Pour les Kenyans les revendications nationalistes somalies pouvaient être contenues.

Pourtant la province du Nord Est (9) peuplée de Somalis tenta de faire sécession, alors qu’un référendum favorable à cette sécession, et commandé par une commission chargée justement de redessiner les frontières, n’avait pas été pris en compte. Les Somalis du Kenya lancent en décembre 1963 une insurrection appelée shifta soutenues par le gouvernement somalien. Cette sécession fut contenue entre autres par l’instauration de lois d’exception et une assistance militaire des Britanniques.
Néanmoins l’histoire s’accélère. En 1969 un coup d’Etat en Somalie porte au pouvoir le nationaliste Siyaad Barre qui cristallise les revendications somalies autour du concept de « Grande Somalie (10) » . Ce concept devient un enjeu central et débouche sur une guerre en 1977, à l’issue de laquelle la Somalie sort battue face à l’Ethiopie en raison du fameux retournement d’alliance de l’Union soviétique.

Figure 1 : L’irrédentisme somali (la « Grande Somalie » et l’étoile à cinq branches du drapeau somalien représentant les régions peuplées de Somali)






Cette période des années 1970, en pleine Guerre froide, a été particulièrement tendue.

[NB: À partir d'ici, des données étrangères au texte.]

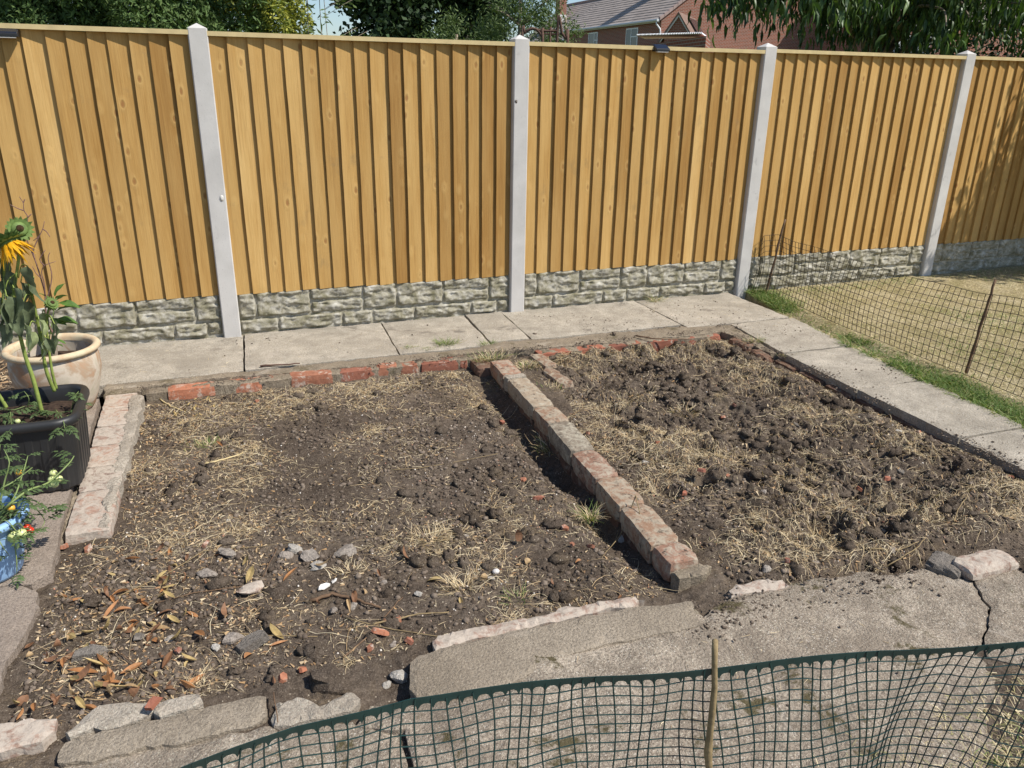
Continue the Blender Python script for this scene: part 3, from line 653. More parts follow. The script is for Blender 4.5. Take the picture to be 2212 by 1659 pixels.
# lamps on the fence
def lamp(px, py, label):
    t_ = empty('solar_lamp'); p = GY(px, py, -.0); t_.location = (p[0], .018, p[2]-.010); tag(t_, label, 'lamp')
    W_ = .052; mb = MB()
    V = [(-W_, 0, -.02), (W_, 0, -.02), (W_, 0, .026), (-W_, 0, .026), (-W_, -.058, -.02), (W_, -.058, -.02), (W_, -.058, -.004), (-W_, -.058, -.004)]
    mb.v = V; mb.f = [(3, 2, 1, 0), (4, 5, 6, 7), (0, 1, 5, 4), (7, 6, 2, 3), (0, 4, 7, 3), (1, 2, 6, 5)]
    b = mb.build('lamp_body', M['lamp'], t_); bpy.context.view_layer.objects.active = b
    bm = b.modifiers.new('bevel', 'BEVEL'); bm.width = .003; bm.segments = 2
    m2 = MB(); m2.v = [(-W_+.006, -.052, -.0005), (W_-.006, -.052, -.0005), (W_-.006, -.006, .0255), (-W_+.006, -.006, .0255)]; m2.f = [(0, 1, 2, 3)]
    e = m2.build('solar_panel', M['solar'], t_)
    m3 = MB(); m3.box(-W_+.01, W_-.01, -.055, -.03, -.025, -.0205); m3.build('lens', M['white'], t_)
lamp(14, 66, 'small black wedge-shaped wall lamp at the top left edge of the fence')
lamp(1427, 101, 'small black wedge-shaped wall lamp near the top of the middle right panel')

# ================================================================== GROUND COVER
def ribbons(name, base, ang, length, width, curv, lift, mat, segs=3, up=None, zf=None, kind='stuff', parent=None):
    "thin flat stalks; each a strip of quads following the ground (up=None) or rising (up = elevation angle)"
    n = len(base); t = np.linspace(0, 1, segs+1)[None, :]
    a = ang[:, None]+curv[:, None]*(t-.5); L = length[:, None]
    dx = np.cumsum(np.cos(a)*L/segs, 1); dy = np.cumsum(np.sin(a)*L/segs, 1); dx = dx-dx[:, :1]; dy = dy-dy[:, :1]
    if up is None:
        x = base[:, 0:1]+dx; y = base[:, 1:2]+dy
        z0 = zf(x, y); z = z0+.0015+.008*RNG.random((n, 1))*(base[:, 0:1] > -.42)*(base[:, 1:2] > -3.3)*(base[:, 0:1] < 1.15)+lift[:, None]*(np.sin(t*np.pi)*.5+t*.6)
        zc = z0.mean(1, keepdims=True); z = np.maximum(z, z0+.001) 
    else:
        e = up[:, None]*(1-t*lift[:, None]); ds = L/segs
        hx = np.cumsum(np.cos(e)*ds, 1); hz = np.cumsum(np.sin(e)*ds, 1); hx = hx-hx[:, :1]; hz = hz-hz[:, :1]
        x = base[:, 0:1]+np.cos(a)*hx; y = base[:, 1:2]+np.sin(a)*hx; z = base[:, 2:3]+hz
    px = -np.sin(a); py = np.cos(a); wd = width[:, None]*(1-.75*t**2)/2
    tl = (RNG.random((n, 1))-.5)*2*(.9 if up is None else .6)
    V = np.empty((n, segs+1, 2, 3))
    for s_, sg in ((0, -1), (1, 1)):
        V[:, :, s_, 0] = x+sg*px*wd*np.cos(tl); V[:, :, s_, 1] = y+sg*py*wd*np.cos(tl); V[:, :, s_, 2] = z+sg*wd*np.sin(tl)+(.0008 if up is None else 0)
    i = np.arange(n*(segs+1)*2).reshape(n, segs+1, 2)
    Fq = np.stack([i[:, :-1, 0], i[:, :-1, 1], i[:, 1:, 1], i[:, 1:, 0]], -1).reshape(-1, 4)
    o = mk(name, V.reshape(-1, 3), Fq, mat, parent)
    if kind: o['kind'] = kind
    return o
def in_beds(x, y):
    l = (x > -2.38) & (x < -.65) & (y > -3.2) & (y < -.87)
    l2 = (x > -2.56) & (x < -2.3) & (y > -3.2) & (y < -2.26)
    r = (x > -.45) & (x < 1.17) & (y > -3.3) & (y < -.9)
    return l | l2 | r
def dens(x, y):
    d = np.clip(fbm(x, y, 4.2, 4, 211)*1.5+.38, .10, 1)
    d = np.where((x < -1.75) & (y < -2.4), d*.55, d)
    d = np.where(x > -.5, d*1.05+.10, d)
    d = np.where((x < -.5) & (x > -1.7) & (y < -1.5) & (y > -2.6), d*.55, d)
    d = np.where((x < -1.9), d+.2, d)
    d = d+.8*np.exp(-((y+.95)/.12)**2)*(x > -1.6)
    d = d+.5*np.exp(-((y+3.1)/.15)**2)*(x > -.3)
    return np.clip(d, 0, 1)
def sample(n, f, x0=-2.55, x1=1.17, y0=-3.3, y1=-.87, test=in_beds):
    out = []
    tot = 0
    while tot < n:
        p = RNG.random((n*2, 2))*[x1-x0, y1-y0]+[x0, y0]; q = p[test(p[:, 0], p[:, 1]) & (RNG.random(n*2) < f(p[:, 0], p[:, 1]))]; out.append(q); tot += len(q)
    return np.vstack(out)[:n]
u = lambda n, a, b: RNG.random(n)*(b-a)+a
# short chaff
n = 27000; p = sample(n, lambda x, y: dens(x, y)**1.4)
ribbons('dry_grass_chaff', p, u(n, 0, 6.28), .008+.028*RNG.random(n)**2, u(n, .0009, .0021), u(n, -.8, .8), u(n, 0, .008), M['straw'], 2, zf=soilz)
# longer stalks
n = 4800; p = sample(n, lambda x, y: dens(x, y)**2)
ribbons('dry_grass_stalks', p, u(n, 0, 6.28), .03+.13*RNG.random(n)**2.2, u(n, .0010, .0021), RNG.normal(0, .55, n), u(n, .001, .016), M['straw'], 5, zf=soilz)
# litter flakes
n = 9000; p = sample(n, lambda x, y: np.clip(dens(x, y)*.5+.9*np.exp(-((x+2.15)/.4)**2)*((y < -2.2)|(x < -2.1)), 0, 1))
ribbons('crumbled_leaf_litter', p, u(n, 0, 6.28), u(n, .004, .017), u(n, .003, .010), u(n, -.6, .6), u(n, 0, .006), M['litter'], 1, zf=soilz)
# tussock remains: pale tufts of dead grass lying in clumps
cl = sample(170, lambda x, y: dens(x, y)**1.5*np.where(x > -.5, 1, .35)); B_ = []; A_ = []
for c in cl:
    k = int(random.uniform(24, 80)); s_ = random.uniform(.012, .045); a0 = random.uniform(0, 6.28)
    q = c+RNG.normal(0, s_, (k, 2)); B_.append(q); A_.append(a0+RNG.normal(0, 1.0, k))
B_ = np.vstack(B_); A_ = np.concatenate(A_); ok = in_beds(B_[:, 0], B_[:, 1]); B_ = B_[ok]; A_ = A_[ok]; n = len(B_)
B3 = np.column_stack([B_, soilz(B_[:, 0], B_[:, 1])])
ribbons('dead_grass_tufts', B3, A_, u(n, .02, .065), u(n, .001, .002), u(n, -1.2, 1.2), u(n, .6, 1.8), M['straw'], 3, up=u(n, .1, .9))

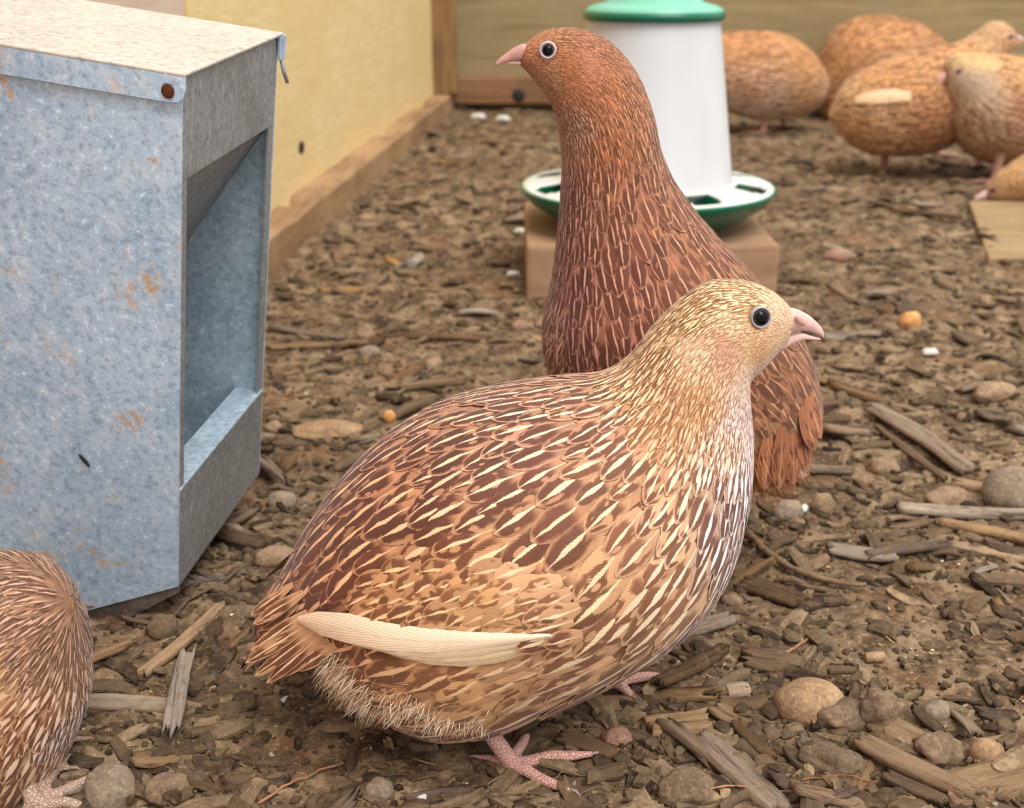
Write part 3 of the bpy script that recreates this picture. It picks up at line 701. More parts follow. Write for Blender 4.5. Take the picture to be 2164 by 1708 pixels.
hp_ = fp(*((lambda t: (t[0], -.0006, t[1]))(panel_inv(180, 972)))); v, f = ellipsoid(hp_, (FWd*.8+FU*.9).normalized()*.0030, FD*.0003, (FU*.5-FWd*.9).normalized()*.0008, 14, 8); m = MB(); m.add(v, f); o = m.build('dent', M_BLACK, feeder, True); o['label'] = 'small dark crescent-shaped dent'

# ================================================================== drinker on its block
M_GREEN = mat_plain('green_plastic', (10, 104, 76), .3, .5, .04, 30); M_GREEN2 = mat_plain('mint_plastic', (120, 190, 162), .35, .5, .03, 30)
M_JAR = NT('milky_plastic'); M_JAR.b.inputs['Subsurface Weight'].default_value = .0
_n = M_JAR.noise(M_JAR.coord(scale=(1, 1, .35)), 24, 3); M_JAR = M_JAR.done(M_JAR.mix(_n, (184, 179, 174), (198, 202, 207)), .38, .4)
M_WHITE = mat_plain('white_plastic', (226, 226, 216), .4, .4, .02, 30)
M_BLOCK = mat_board('block_timber', (150, 116, 88), (172, 138, 108), (160, 124, 96), sc=(10, 60, 60))
TC = at_depth(1367, 393, .915); rimz = TC.z
bl0 = on_ground(1112, 628); bz = rimz-.030; bw = .187
m = MB(); m.box(Vector((bl0.x+bw/2, bl0.y+.085, bz/2-.004)), RT, Vector((0, 1, 0)), Z_, bw/2, .085, bz/2+.004); o = m.build('wooden_block', M_BLOCK, None, False, .003); tag(o, 'square wooden block standing under the green and white drinker', 'block')
dr = empty('drinker', (TC.x, TC.y, bz+.0005)); tag(dr, 'poultry drinker with milky tapered jar, green lid and green dish on a wooden block', 'drinker')
def lathe_obj(name, prof, mat, label=None, n=72, par=None):
    v, f = lathe(prof, n); v = [p+Vector((TC.x, TC.y, 0)) for p in v]; o = obj(name, v, f, mat, dr if par is None else par)
    if label: o['label'] = label
    return o
R = .1005; zb = bz+.001
dish = lathe_obj('dish', [(0.001, zb), (.055, zb), (.062, zb+.002), (.080, zb+.010), (.092, zb+.018), (R-.003, rimz-.004), (R, rimz), (R-.001, rimz+.0012), (R-.0035, rimz), (.090, zb+.019), (.060, zb+.005), (.001, zb+.004)], M_GREEN, 'glossy dark green dish')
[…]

Plus la discorde augmentait plus la course aux armements s’accélérait. A titre d’exemple, en Somalie les troupes passent de 4000 hommes en 1969 à 53 000 en 1977, en Ethiopie elles passent de 65 000 à 1976 à 250 000 en 1980. Les premières agitations diplomatiques, post-indépendances, dans la Corne de l’Afrique sont donc pour protéger l’intégrité territoriale des Etats des velléités unificatrices du peuple somali. Mais d’autres oppositions régionales instrumentaliseront la crise somalienne jusqu’à aujourd’hui.

Notes :
1 juillet 1960 : Acte d’Union de la Somalie italienne et du Somaliland britannique avec pour président Aden Abdulla Osman (un Hawiye).
2 La Somalie est peuplée majoritairement de Somali (plus de 85% de la population) et d’une minorité de non Somali comme les Bantous, descendant d’esclaves, ou des agriculteurs de la période pré-somali. Pour une synthèse sur ce point : Martin Hill, « No redress: Somalia’s forgotten minorities », Rapport, Minority Rights Group International, 2010, 40p.
3 Seule la partie Nord de l’Ethiopie, l’Erythrée, fût une colonie italienne mais l’expansion italienne est arrêtée lors de la bataille d’Adwa en 1896. Puis l’Italie fasciste n’occupera qu’une partie de l’Ethiopie entre mai 1936 et mai 1941.
4 Edmond Jouve, « L'Organisation de l'Unité Africaine », Paris, Presses Universitaires de France, 1984, p. 31-32.
5 Actes de la Conférence d’Addis Abeba, p.117, publiés dans la Revue internationale de l’Union africaine et malgache, n°5 (spécial), 1963.
6 Ibid., Actes de la conférence d’Addis Abeba, p.117-118
7 Constitution du 1er juillet 1960, article 6, §4 : « La République somalienne œuvrera par des moyens légaux et pacifiques, pour l’union des territoires somalis et favorisera la solidarité des peuples africains et musulmans », cité pat Boutros Ghali Boutros, « Les conflits de frontières en Afrique », Paris, Techniques et Economiques, 1972, p.97
8 Discours du Premier ministre d'Ethiopie à la conférence d'Addis Abeba, mai 1963. Reproduit par B.Boutros Ghali, Op.Cit., p. 47-61.
9 Créée à partir de l’ancien « Nothern Frontier District » et réunissant les districts majoritairement somali : Garissa, Mandera, Wajir et une partie de Moyale.
10 Un projet britannique à l’origine, proposé par Ernest Bevin, le ministre travailliste des Affaires étrangères de la Grande-Bretagne, en 1946 pour réunir sous la tutelle de Londres tous les territoires habités par le peuple somali.